Most smart chargers are designed to not put out current if the voltage on the load is too low. This protects the charger against short circuits and any load that isn’t a short but would overheat the charger.

Batteries that have sat that long may or may not be rescuable. The best thing to try is a “dumb” charger with external current limiting. For a car battery, the external current limiter can be a sealed beam or H4 halogen headlamp bulb; the charger should be 6 amp or bigger. For motorcycle batteries, the same rig but with a tail lamp bulb.

Once the battery has some voltage on it, you can switch over to the smart charger. If the battery voltage is above the smart charger’s go/no go threshold, it will charge the battery. A field expedient to the dumb charger and bulb limiter is to use another battery of the same voltage which has charge in it, plus the bulb limiter, across the discharged battery to bring its voltage up. A rescuable battery will have the bulb glow brightly and then gradually dim as the dead battery voltage rises.

Jonathan Wexler
Los Angeles, CA

Lead acid (PbA) batteries have a high self discharge rate. They will go dead just sitting. They also have a short calendar life, more than 3 years old you can expect to have problems. A smart charger will see the voltage is to low and abort charging. The longer the cell voltage remains below 1.5V the more damage is done shortening their life and capacity.
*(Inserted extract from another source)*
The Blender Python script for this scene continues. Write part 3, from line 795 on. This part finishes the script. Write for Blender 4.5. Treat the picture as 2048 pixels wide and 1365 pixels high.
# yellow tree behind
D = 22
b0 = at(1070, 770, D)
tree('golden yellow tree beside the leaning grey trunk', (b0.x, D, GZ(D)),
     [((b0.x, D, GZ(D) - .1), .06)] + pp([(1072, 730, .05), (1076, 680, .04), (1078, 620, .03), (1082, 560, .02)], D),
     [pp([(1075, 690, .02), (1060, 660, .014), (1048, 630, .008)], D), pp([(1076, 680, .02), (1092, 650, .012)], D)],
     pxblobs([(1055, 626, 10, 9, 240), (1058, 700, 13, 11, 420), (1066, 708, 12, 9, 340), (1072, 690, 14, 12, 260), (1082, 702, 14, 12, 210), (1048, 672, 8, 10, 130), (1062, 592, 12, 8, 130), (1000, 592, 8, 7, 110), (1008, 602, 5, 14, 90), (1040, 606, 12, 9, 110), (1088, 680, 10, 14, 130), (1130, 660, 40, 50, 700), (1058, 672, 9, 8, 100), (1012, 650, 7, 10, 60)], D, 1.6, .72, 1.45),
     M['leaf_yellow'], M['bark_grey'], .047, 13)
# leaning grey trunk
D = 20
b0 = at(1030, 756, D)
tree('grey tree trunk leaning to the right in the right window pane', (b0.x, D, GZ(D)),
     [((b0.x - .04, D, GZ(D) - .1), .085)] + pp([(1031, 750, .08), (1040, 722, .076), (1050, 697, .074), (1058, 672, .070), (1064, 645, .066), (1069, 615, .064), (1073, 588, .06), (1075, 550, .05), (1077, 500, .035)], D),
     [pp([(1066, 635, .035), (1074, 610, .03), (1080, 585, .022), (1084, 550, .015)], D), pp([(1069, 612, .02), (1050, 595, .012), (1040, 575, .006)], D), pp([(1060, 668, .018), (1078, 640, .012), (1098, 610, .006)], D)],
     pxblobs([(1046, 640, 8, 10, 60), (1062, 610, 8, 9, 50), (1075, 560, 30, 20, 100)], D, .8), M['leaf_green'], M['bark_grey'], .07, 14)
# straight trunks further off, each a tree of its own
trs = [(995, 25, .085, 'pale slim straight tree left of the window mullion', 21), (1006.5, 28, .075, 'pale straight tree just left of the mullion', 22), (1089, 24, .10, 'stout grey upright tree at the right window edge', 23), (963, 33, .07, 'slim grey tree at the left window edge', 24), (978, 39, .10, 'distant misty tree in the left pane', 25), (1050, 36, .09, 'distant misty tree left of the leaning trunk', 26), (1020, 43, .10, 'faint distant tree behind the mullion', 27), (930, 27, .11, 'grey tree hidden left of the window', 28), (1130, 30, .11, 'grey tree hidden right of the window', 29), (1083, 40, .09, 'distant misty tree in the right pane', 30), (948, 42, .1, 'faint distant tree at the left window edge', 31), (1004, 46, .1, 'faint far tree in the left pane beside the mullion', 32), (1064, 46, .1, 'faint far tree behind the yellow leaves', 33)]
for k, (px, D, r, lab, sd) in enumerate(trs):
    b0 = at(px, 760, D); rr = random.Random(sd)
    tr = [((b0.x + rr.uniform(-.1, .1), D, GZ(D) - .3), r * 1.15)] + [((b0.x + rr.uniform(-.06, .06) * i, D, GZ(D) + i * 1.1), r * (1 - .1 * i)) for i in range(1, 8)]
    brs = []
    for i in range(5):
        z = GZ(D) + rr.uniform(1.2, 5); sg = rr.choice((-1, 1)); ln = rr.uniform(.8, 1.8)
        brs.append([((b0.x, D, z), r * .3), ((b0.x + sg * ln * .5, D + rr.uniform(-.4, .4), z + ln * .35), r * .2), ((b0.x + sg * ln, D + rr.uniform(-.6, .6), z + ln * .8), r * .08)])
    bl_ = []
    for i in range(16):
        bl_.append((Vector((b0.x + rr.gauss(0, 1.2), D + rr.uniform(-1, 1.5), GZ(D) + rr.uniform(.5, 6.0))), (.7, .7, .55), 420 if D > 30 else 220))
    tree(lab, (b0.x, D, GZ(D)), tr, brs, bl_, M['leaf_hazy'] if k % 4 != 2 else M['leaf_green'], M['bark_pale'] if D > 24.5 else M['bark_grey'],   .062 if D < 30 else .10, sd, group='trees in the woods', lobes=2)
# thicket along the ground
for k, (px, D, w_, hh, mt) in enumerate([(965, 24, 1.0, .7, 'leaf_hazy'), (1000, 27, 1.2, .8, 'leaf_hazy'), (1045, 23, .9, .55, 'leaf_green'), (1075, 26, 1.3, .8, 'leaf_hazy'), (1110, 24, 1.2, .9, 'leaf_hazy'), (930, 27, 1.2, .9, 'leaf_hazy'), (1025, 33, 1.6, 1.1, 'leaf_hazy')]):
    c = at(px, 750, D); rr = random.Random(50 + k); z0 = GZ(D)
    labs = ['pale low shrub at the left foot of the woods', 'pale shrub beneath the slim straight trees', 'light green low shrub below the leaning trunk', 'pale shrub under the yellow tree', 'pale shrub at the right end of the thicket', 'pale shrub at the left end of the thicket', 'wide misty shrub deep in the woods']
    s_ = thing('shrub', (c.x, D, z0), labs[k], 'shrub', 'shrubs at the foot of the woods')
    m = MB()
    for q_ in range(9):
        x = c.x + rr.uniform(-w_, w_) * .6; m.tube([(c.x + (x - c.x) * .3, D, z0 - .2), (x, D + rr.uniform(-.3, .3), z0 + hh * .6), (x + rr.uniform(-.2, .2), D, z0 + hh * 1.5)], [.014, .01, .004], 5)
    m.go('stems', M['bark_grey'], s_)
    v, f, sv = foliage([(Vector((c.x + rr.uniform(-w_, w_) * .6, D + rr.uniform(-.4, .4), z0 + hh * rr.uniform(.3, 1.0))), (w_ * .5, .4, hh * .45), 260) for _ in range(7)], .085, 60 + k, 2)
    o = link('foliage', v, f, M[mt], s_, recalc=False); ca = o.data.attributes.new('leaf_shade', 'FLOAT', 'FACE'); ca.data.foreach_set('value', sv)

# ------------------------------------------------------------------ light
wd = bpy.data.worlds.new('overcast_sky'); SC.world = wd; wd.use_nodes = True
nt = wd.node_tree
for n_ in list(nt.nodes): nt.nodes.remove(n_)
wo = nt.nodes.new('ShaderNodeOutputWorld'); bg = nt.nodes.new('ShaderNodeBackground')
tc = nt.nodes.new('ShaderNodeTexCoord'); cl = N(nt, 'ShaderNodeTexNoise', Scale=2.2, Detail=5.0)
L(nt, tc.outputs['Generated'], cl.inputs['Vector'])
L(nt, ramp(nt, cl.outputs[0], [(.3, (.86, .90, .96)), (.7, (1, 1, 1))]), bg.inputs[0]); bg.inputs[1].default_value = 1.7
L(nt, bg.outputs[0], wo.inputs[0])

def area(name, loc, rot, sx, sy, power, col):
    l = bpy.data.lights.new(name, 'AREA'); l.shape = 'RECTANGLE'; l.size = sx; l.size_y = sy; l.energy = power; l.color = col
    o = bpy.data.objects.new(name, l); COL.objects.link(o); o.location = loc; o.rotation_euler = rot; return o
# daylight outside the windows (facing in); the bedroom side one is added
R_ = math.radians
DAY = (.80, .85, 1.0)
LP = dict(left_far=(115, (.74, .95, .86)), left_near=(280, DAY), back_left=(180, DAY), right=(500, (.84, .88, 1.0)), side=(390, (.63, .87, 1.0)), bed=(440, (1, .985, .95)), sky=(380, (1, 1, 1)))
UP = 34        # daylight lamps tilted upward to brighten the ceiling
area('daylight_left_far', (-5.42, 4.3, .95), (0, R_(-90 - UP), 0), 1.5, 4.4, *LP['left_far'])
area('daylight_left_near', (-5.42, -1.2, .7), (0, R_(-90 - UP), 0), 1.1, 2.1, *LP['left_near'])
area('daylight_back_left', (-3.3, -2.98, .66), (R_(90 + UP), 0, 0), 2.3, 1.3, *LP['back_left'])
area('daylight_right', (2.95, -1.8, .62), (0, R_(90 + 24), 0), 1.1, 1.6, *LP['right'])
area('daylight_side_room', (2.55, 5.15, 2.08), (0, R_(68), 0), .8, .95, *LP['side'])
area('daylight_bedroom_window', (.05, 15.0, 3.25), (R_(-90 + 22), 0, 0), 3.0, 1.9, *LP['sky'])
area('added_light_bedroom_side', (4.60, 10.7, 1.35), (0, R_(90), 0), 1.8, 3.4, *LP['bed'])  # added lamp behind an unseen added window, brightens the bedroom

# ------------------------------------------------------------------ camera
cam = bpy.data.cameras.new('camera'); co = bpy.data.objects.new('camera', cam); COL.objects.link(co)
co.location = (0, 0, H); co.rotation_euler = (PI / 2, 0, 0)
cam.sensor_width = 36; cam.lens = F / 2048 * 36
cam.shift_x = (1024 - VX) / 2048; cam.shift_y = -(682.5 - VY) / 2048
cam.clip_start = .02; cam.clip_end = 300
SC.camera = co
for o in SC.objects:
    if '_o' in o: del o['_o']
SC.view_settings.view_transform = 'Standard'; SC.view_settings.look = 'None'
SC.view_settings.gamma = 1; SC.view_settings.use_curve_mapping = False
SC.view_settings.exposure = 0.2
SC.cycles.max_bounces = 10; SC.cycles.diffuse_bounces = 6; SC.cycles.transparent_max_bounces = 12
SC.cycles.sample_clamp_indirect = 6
To extend PbA battery life requires a float charger like the 'Battery Tender'.

From the 1.5 to 2 years of storage mentioned I'd say you now have paper weights. A slow trickle charge done with a bench power supply at a low current to about 2V per cell, may bring them up. But how useful they'll be remains to be seen. Then you can hook up your smart charger and see what happens. Don't leave the charging unattended, you can stop it over night by disconnecting one terminal. Some power supplies can be back fed from the battery when turned off. You have to watch out with batteries of unknown condition. Fires can happen. This applies to PbA as well as lithium based batteries. An alarm is useless when there's no one around to take action.